Y cuando finalmente la poesía regrese a nosotros, porque siempre regresa, la recibiremos como a una vieja amiga que nos ha perdonado por dejarla ir. Vendrá transformada, enriquecida por su viaje, llena de historias que contar y mundos que mostrar. Pero ya no seremos sus esclavos, sino sus compañeros. Ya no escribiremos para huir de la vida, sino para celebrarla. Ya no usaremos las palabras como escudo contra el dolor, sino como puente hacia la comprensión. Ya no haremos de la poesía una torre de marfil, sino un camino de tierra que todos pueden transitar.

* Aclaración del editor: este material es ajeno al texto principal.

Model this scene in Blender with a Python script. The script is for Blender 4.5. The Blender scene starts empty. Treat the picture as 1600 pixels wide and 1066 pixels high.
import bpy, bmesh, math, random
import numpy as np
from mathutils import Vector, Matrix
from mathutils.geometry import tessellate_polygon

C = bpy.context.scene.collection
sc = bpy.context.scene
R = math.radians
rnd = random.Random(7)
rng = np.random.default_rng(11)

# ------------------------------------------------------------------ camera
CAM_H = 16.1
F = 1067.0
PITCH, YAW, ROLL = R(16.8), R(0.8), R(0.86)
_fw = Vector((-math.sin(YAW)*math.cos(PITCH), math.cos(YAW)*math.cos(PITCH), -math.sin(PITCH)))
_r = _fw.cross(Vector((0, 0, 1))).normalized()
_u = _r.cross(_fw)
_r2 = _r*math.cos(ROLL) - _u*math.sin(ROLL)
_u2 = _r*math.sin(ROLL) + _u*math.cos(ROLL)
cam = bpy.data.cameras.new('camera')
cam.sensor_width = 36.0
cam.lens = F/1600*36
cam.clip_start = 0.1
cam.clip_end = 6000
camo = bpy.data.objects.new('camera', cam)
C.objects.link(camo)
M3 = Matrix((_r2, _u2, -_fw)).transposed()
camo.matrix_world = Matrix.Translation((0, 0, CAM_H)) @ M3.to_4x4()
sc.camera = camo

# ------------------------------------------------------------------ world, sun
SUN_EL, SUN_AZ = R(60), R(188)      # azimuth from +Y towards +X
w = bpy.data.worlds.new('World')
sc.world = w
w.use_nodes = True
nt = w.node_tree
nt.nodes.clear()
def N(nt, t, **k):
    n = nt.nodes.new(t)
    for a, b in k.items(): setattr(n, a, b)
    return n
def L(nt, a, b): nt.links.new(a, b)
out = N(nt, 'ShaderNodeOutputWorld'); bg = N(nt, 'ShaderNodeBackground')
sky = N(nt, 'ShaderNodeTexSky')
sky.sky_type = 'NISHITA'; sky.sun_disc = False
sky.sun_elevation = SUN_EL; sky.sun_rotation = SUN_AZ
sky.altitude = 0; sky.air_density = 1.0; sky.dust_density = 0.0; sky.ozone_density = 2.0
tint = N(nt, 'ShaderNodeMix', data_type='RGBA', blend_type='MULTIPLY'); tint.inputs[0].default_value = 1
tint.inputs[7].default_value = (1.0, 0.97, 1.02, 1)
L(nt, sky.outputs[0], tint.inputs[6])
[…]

Así que ven, dame esa mano que espera ser tomada, y caminemos juntos hacia el horizonte donde la poesía y la vida son una sola cosa, donde el verso y el gesto se funden, donde la palabra y el silencio se abrazan, donde todo lo que hemos separado vuelve a unirse en la totalidad que siempre fue. Dejemos que la poesía vuele, sí, pero volemos con ella, no como palabras en una página sino como seres de carne y hueso que han decidido que vivir es el poema más hermoso que jamás escribirán, aunque no quede registrado en ningún libro, aunque nadie lo lea excepto nosotros mismos, aunque se desvanezca con nuestro último aliento.
Porque al final, cuando todo se haya dicho y hecho, cuando los libros se cierren y las palabras se silencien, lo único que quedará será esto: el recuerdo de dos manos entrelazadas, el eco de dos corazones que latieron al mismo tiempo, la certeza de que, al menos por un momento, no estuvimos solos en esta inmensidad incomprensible que llamamos existencia.